国税庁は、昭和24年6月1日に発足して以来、令和元年で満70年を迎えました。
 この間、我が国の税務行政は、社会、経済情勢の変化に対応するとともに、様々な課題を克服し、今日のような安定と充実をみることができました。
 特に昨今の税務行政を取り巻く環境は、経済社会のICT化やグローバル化により急速に変化しております。
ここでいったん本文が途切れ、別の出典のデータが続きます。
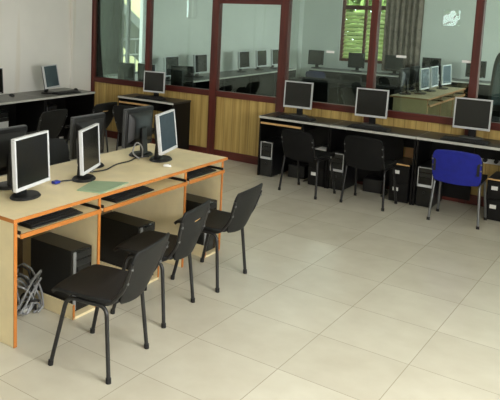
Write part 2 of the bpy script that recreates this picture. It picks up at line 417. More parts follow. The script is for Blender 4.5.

 こうした変化の激しい時代に、引き続き、「納税者の自発的な納税義務の履行を適正かつ円滑に実現する」という国税庁の使命を果たしていくため、事務の集中処理などの業務改革を推進するとともに、ICTやマイナンバーなどを積極的に活用して納税者利便を一層向上させ、より便利に、よりスムーズに納税者の皆様が自ら正しい申告と納税が行える環境の整備に的確かつ迅速に対応していく必要があります。同時に、適正・公平な課税と徴収の実現への取組の面では、多くの納税者に公平と感じていただけるよう、納税者の皆様の権利・利益の保護を図りつつ、大口・悪質な事案には組織的に厳正な対応を行うほか、納税者の自発的な納税義務の履行を促す取組を促進し、より良い税務行政の確立に努めてまいります。
 この「国税庁70年史」は、国税庁開庁70周年を記念して、編纂したものです。我が国の財政経済の安定と発展に大きな役割を担うべき税務行政の今後の在り方を考えていただく一助となれば幸いです。